Python Enhancement Proposals

PEP 614 – Relaxing Grammar Restrictions On Decorators

PEP
614
Title
Relaxing Grammar Restrictions On Decorators
Author
Brandt Bucher <brandt at python.org>
Sponsor
Guido van Rossum <guido at python.org>
Status
Final
Type
Standards Track
Created
10-Feb-2020
Python-Version
3.9
Post-History
11-Feb-2020, 18-Feb-2020, 03-Mar-2020
Resolution
Python-Dev

Contents

Abstract

Python currently requires that all decorators consist of a dotted name, optionally followed by a single call. This PEP proposes removing these limitations and allowing decorators to be any valid expression.

Motivation

When decorators were first being introduced, Guido described the motivation to limit their syntax as a preference, not a technical requirement:

I have a gut feeling about this one. I’m not sure where it comes from, but I have it… So while it would be quite easy to change the syntax to @test in the future, I’d like to stick to with the more restricted form unless a real use case is presented where allowing @test would increase readability.
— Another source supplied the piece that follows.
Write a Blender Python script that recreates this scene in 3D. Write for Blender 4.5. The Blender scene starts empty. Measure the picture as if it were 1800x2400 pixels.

While these limitations were rarely encountered in practice, BPO issues and mailing list posts have consistently surfaced over the years requesting that they be removed. The most recent one (which prompted this proposal) contained a good example of code using the PyQt5 library that would become more readable, idiomatic, and maintainable if the existing restrictions were relaxed. Slightly modified:

buttons = [QPushButton(f'Button {i}') for i in range(10)]

# Do stuff with the list of buttons...

@buttons[0].clicked.connect
def spam():
    ...

@buttons[1].clicked.connect
def eggs():
    ...

# Do stuff with the list of buttons...

Currently, these decorations must be rewritten as something like:

button_0 = buttons[0]

@button_0.clicked.connect
def spam():
    ...

button_1 = buttons[1]

@button_1.clicked.connect
def eggs():
    ...

Further, the current grammar is already loose enough that it’s trivial to hack more complicated decorator expressions together. So rather than disallow arbitrarily complex expressions, as intended, the current restrictions only make them uglier and less efficient:

# Identity function hack:

def _(x):
    return x

@_(buttons[0].clicked.connect)
def spam():
    ...

# eval hack:

@eval("buttons[1].clicked.connect")
def eggs():
    ...

Rationale

Allowing Any Expression

The decision to allow any valid expression (and not just relaxing the current restrictions to allow, for example, subscripting) has been considered as the next logical step in the evolution of decorator grammar for quite some time. As Guido noted, during yet another mailing list thread:

I don’t think it’s reasonable to constrain it less than it currently is but more than a general expression.

Special-casing the grammar to allow some useful cases would only complicate the current situation, and all but guarantee that the process would repeat itself sometime in the future. Further, one purpose of this grammatical change is to discourage the temptation to use hacks like the eval and identity-function anti-patterns shown above.

In short: if we’re removing somewhat arbitrary restrictions, we should remove all of them.

What Counts As An “Expression”

Throughout this document, the word “expression” is used as defined in the Python Language Reference. This can be summarized as “anything that’s valid as a test in if, elif, and while blocks”. This differs subtly from a perhaps more popular definition, which can be summarized as “anything that’s valid as string input to eval”.

This definition of “expression” is convenient in that it fits our needs well, and reuses the allowed grammar of existing language constructs. It has two subtle differences from the other definition:

Tuple Displays Must Be Parenthesized

This is based on an observation Guido made in the same email. Continued immediately from above:

Though I wouldn’t allow commas– there’s no way that
@f, g
def pooh(): ...

can make sense.

Indeed, it may even lead inexperienced readers to conclude that several decorators are being applied, as if they were stacked. Requiring parentheses here makes the (admittedly nonsensical) intent clear without imposing further restrictions and grammar complications.

Named Expressions Need Not Be Parenthesized

Here, the choice of syntax is unambiguous. PEP 572 explains why it requires parentheses around top-level expression statements:

This rule is included to simplify the choice for the user between an assignment statement and an assignment expression – there is no syntactic position where both are valid.

Since an assignment statement is not valid here, assignment expressions should not be unnecessarily burdened with parentheses.

Specification

The grammar for decorators is currently:

decorator: '@' dotted_name [ '(' [arglist] ')' ] NEWLINE

This PEP proposes that it be simplified to:

decorator: '@' namedexpr_test NEWLINE

Backwards Compatibility

This new grammar is fully backward-compatible with the existing grammar.

How To Teach This

Decorators can continue to be taught as they always have; the average Python programmer is likely unaware that the current restriction even exists.

Reference Implementation

The author has written a CPython implementation.